**ROWS:**
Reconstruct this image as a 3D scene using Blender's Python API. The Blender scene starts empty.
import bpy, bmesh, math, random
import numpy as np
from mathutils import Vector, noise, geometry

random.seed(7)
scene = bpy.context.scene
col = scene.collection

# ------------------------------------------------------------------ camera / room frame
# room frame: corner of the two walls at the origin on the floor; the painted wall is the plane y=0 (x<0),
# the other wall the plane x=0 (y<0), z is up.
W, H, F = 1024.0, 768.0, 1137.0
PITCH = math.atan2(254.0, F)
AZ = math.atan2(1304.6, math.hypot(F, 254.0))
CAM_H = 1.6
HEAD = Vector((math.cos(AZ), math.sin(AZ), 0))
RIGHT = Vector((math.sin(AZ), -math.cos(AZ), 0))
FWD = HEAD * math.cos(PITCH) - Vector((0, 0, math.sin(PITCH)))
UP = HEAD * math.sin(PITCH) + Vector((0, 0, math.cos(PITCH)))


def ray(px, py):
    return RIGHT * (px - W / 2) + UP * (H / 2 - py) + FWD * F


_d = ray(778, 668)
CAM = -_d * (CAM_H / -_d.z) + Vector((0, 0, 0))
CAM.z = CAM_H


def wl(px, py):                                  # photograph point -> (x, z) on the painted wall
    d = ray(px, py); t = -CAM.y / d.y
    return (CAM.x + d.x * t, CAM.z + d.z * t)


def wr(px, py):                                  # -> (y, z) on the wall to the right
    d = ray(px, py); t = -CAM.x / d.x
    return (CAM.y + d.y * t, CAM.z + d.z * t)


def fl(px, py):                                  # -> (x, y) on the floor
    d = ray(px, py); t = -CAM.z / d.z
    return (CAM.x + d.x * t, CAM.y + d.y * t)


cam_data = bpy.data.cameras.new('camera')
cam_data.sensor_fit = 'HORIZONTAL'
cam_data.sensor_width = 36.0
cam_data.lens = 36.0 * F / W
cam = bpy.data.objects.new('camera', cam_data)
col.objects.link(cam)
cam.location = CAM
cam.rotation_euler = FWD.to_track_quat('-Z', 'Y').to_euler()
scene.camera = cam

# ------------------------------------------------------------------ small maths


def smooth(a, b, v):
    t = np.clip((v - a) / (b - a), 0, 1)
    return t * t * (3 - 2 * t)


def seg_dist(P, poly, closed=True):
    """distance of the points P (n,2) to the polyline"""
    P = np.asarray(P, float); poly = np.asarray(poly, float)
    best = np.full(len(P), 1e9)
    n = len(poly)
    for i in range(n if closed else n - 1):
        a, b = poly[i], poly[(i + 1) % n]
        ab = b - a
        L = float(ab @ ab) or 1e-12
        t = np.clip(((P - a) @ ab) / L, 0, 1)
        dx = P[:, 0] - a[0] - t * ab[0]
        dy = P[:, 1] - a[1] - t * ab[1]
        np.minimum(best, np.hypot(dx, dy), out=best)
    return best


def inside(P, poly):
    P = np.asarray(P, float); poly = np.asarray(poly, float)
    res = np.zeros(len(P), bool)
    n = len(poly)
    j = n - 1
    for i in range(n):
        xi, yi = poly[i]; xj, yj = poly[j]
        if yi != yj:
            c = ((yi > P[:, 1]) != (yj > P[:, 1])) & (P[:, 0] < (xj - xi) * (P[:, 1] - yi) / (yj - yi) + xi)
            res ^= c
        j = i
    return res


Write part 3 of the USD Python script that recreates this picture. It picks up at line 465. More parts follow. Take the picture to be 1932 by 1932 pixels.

**GIVEN EXERCISE:** Above are the records; please copy exactly their first line and each line after it through the line containing "col = scene.collection", and no line after that.

**FINAL ANSWER:**
Reconstruct this image as a 3D scene using Blender's Python API. The Blender scene starts empty.
import bpy, bmesh, math, random
import numpy as np
from mathutils import Vector, noise, geometry

random.seed(7)
scene = bpy.context.scene
col = scene.collection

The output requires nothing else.